Alors que les producteurs de grandes cultures alertent depuis des mois sur une crise économique d’une gravité inédite qui voit l’effondrement de leurs revenus, ils ont été reçus en urgence hier par la ministre de l’Agriculture. Si Annie Genevard a annoncé vouloir porter à Bruxelles l’activation de la réserve de crise européenne, l’exclusion des engrais du MACF et la mise en place d’aides ciblées, c’est surtout l’ensemble de la politique agricole nationale et européenne qui doit maintenant être interrogé sans concessions…

Pour la troisième année consécutive, l’OTEX 15 – les exploitations spécialisées en céréales et oléagineux – enregistre un revenu courant avant impôt par actif négatif. Cette situation n’est plus conjoncturelle : elle révèle une fragilisation profonde de l’ensemble des filières grandes cultures – blé, maïs, oléo-protéagineux, betteraves, pommes de terre – résultant de l’accumulation de choix politiques nationaux et européens qui ont contraint la production, comprimé les marges, alourdi les charges, laissé nos productions exposées à une concurrence internationale sans filet et durablement érodé la compétitivité des exploitations. Les grandes cultures sont désormais engagées dans une trajectoire de quasi-faillite nationale.

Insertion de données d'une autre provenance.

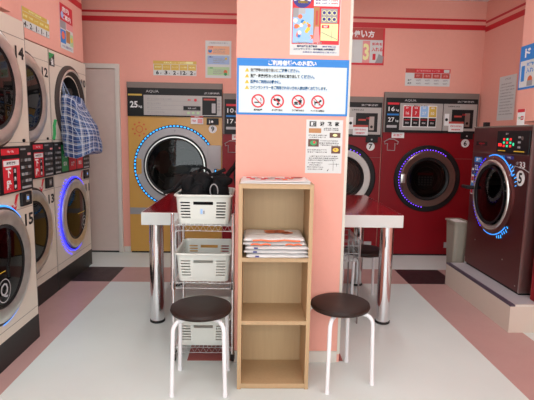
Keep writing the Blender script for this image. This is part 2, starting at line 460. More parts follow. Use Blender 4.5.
def stack(X, yc, up, low, label, panels, led=None, led_up=None, open_up=False, depth=.85, mark=None, coin='disp'):
    t = thing('stacked_dryer', (X, yc, 0), PI/2, label, 'washing machine', 'stacked machines along the left wall')
    W = .448; zu = 1.700; zl = .642; R = .343
    MB().box(-W, W, -.004, depth, 0, .172, kick, .004).build('plinth', t)
    c = MB()
    c.box(-W, W, 0, depth, .172, 2.145, cream, open_front=True)
    c.plate_hole(-W, W, .172, .975, 0, zl, R-.08, cream)
    c.rect(-W, W, .975, 1.365, cream)
    c.plate_hole(-W, W, 1.365, 2.145, 0, zu, R-.08, cream)
    for z in (.232, .945, 1.372, 2.03): c.box(-W, W, -.0012, 0, z, z+.003, grey_top)
    for s in (-1, 1): c.box(s*W-.003*(s > 0), s*W+.003*(s < 0), -.0015, 0, .172, 2.145, grey_top)
    for z in (2.08, 1.39): c.lathe_y(-W+.05, z, [(.001, -.004), (.007, -.003), (.007, 0)], darksteel, 10)
    c.text(up, .368, 1.940, .078, black, y=-.002, bold=.035, w=.115)
    c.text(low, .382, .862, .082, black, y=-.002, bold=.035, w=.115)
    c.lathe_y(.36, 1.385, [(.001, -.012), (.011, -.01), (.011, 0)], black, 12)
    c.build('cabinet', t)
    # control panel
    p = MB().box(-W+.004, W-.004, -.012, 0, 1.062, 1.352, black, .004)
    y = -.0125
    for (x0, x1, kind) in panels:
        cxm = (x0+x1)/2; ww = x1-x0
        if kind == 'red':
            p.rect(x0, x1, 1.30, 1.338, redp, y); p.text('15kg ▸ 13kg', cxm, 1.319, .016, white, y=y-.0006, maxw=ww*.85, bold=.02)
            p.rect(x0+.01, x1, 1.072, 1.275, redp, y); p.rect(x0+.018, x1-.008, 1.232, 1.266, white, y-.0006)
            p.text('乾燥機 操作', cxm, 1.249, .02, black, y=y-.0012, maxw=ww*.75)
            p.text('下', cxm-.035, 1.192, .060, white, y=y-.0008, w=.062, bold=.045); p.text('段', cxm-.035, 1.118, .060, white, y=y-.0008, w=.062, bold=.045)
            p.rect(cxm+.02, cxm+.065, 1.08, 1.22, black, y-.0006)
            for k in range(3): p.text(jfill(1), cxm+.042, 1.20-k*.05, .026, white, y=y-.0012)
        elif kind in ('green', 'redw'):
            mm = greenp if kind == 'green' else redp
            p.rect(x0, x1, 1.08, 1.325, mm, y)
            if kind == 'redw': p.rect(x0+.012, x1-.012, 1.20, 1.27, white, y-.0006); p.text('上段', cxm, 1.235, .03, redp, y=y-.0012, maxw=ww*.6)
            for k in range(3 if kind == 'green' else 1): p.text(jfill(2), cxm, (1.29 if kind == 'green' else 1.14)-k*.07, .04, white, y=y-.0012, maxw=ww*.7)
        else:
            p.rect(x0, x1, 1.07, 1.345, kick, y)
            p.rect(x0+.01, x0+ww*.5, 1.325, 1.335, greyp, y-.0006)
            for a in range(3):
                for b in range(4):
                    p.box(x0+.012+a*ww*.3, x0+.012+a*ww*.3+ww*.2, y-.004, y, 1.115+b*.045, 1.133+b*.045, greyp if (a+b) % 3 else darksteel)
            p.rect(x1-ww*.35, x1-.01, 1.29, 1.305, pinkp, y-.0006)
            p.rect(x0+.01, x1-.02, 1.076, 1.09, lightgrey, y-.0006)
    p.build('control_panel', t)
    # coin unit and arrow sticker
    q = MB().box(.27, .405, -.018, 0, .962, 1.052, black, .004)
    q.box(.32, .36, -.022, -.018, .985, 1.035, grey_top, .002)
    q.rect(.325, .350, 1.0, 1.022, led_dim if coin == 'disp' else lightgrey, -.0225)
    q.build('coin_slot', t)
    a = MB().poly([(.16, .985), (.20, .935), (.235, .975), (.225, .99), (.262, 1.048), (.225, 1.045), (.195, .985)], redp, -.002)
    a.text('投入', .205, .98, .022, white, y=-.003, maxw=.05)
    a.build('arrow_sticker', t)
    for (zc, isup) in ((zl, False), (zu, True)):
        drum(t, 0, zc, R-.085)
        if isup and open_up:
            d = MB().lathe_y(0, zc, [(R+.022, 0), (R+.022, -.014), (R-.01, -.03), (R-.035, -.03), (R-.06, -.01), (R-.085, .02)], gasket)
            d.lathe_y(0, zc, [(R-.012, -.031), (R-.022, -.036), (R-.034, -.031)], ringsteel)
            d.build('door_rim', t)
        else:
            front_door(t, 0, zc, R, glass_m=glassd, mark=mark if not isup else None)
    if led:
        l = MB()
        pr = [(R+.024, -.002), (R+.024, -.005), (R+.019, -.009), (R+.013, -.010)]
        if led == 'blue':
            l.lathe_y(0, zl, pr, led_blue, 60, PI*.22, PI*1.72)
            q = MB(); q.ring(0, zl, R+.052, R+.064, cream, -.0006, PI*.66, PI*1.40); dots(q, 0, zl, R+.058, PI*.66, PI*1.40, 24, led_blue, .008); q.build('light_reflection_dots', t)
        else:
            l.lathe_y(0, zl, pr, led_sky, 60, PI*.25, PI*.72)
            q = MB(); q.lathe_y(0, zl, pr, led_sky, 60, -PI*.52, -PI*.18); q.build('light_ring', t)
        l.build('light_ring', t)
    return t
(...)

C’est dans ce contexte grave que les représentants de l’AGPB, de l’AGPM, de la CGB, de la FOP et de l’UNPT ont été reçus hier soir par la ministre de l’Agriculture. Si celle-ci a indiqué vouloir demander l’activation de la réserve de crise européenne pour les grandes cultures, cibler un dispositif d’allégements de charges et plaider l’exclusion des engrais du MACF, ces engagements ne suffiront que s’ils s’inscrivent dans un changement clair de cap. La responsabilité de la crise actuelle dépasse le seul ministère de l’agriculture : elle relève de l’ensemble des politiques publiques qui impactent les exploitations de grandes cultures, de la régulation commerciale européenne aux règles environnementales, en passant par la fiscalité et le soutien aux facteurs de production.

L’échéance du 1er janvier 2026, avec l’application du MACF sur les engrais, porte l’urgence à son comble. La ministre de l’agriculture le dit elle-même « la meilleure neutralisation est l’exemption ou le report ». Sans suspension immédiate par la Commission européenne, la taxe fera exploser le coût des fertilisants – avec un impact estimé à 500 M€ pour les grandes cultures – et des trésoreries déjà exsangues ne pourront encaisser le choc : il n’existe plus aucun amortisseur ! Sans décision rapide, les arrêts de production en grandes cultures seront inévitables et la perte de capacité agricole pour le pays, irréversible.

Les associations spécialisées de la FNSEA demandent instamment tant au Président de la République qu’au Gouvernement de défendre au plus vite et sans ambiguïté, auprès de la Commission européenne, le retrait des engrais du MACF et l’activation immédiate de la réserve de crise pour les grandes cultures. Elles attendent également que les mesures nationales annoncées soient précises, financées et opérationnelles sans délai. L’heure n’est plus aux intentions.

«Au-delà des déclarations de bonne volonté affichés, le temps presse et c’est uniquement sur pièce que nous pourrons juger de l’action de la France » concluent les responsables des associations spécialisées dont les agriculteurs s’apprêtent à converger massivement vers Bruxelles le 18 décembre à l’appel des principaux syndicats agricoles européens.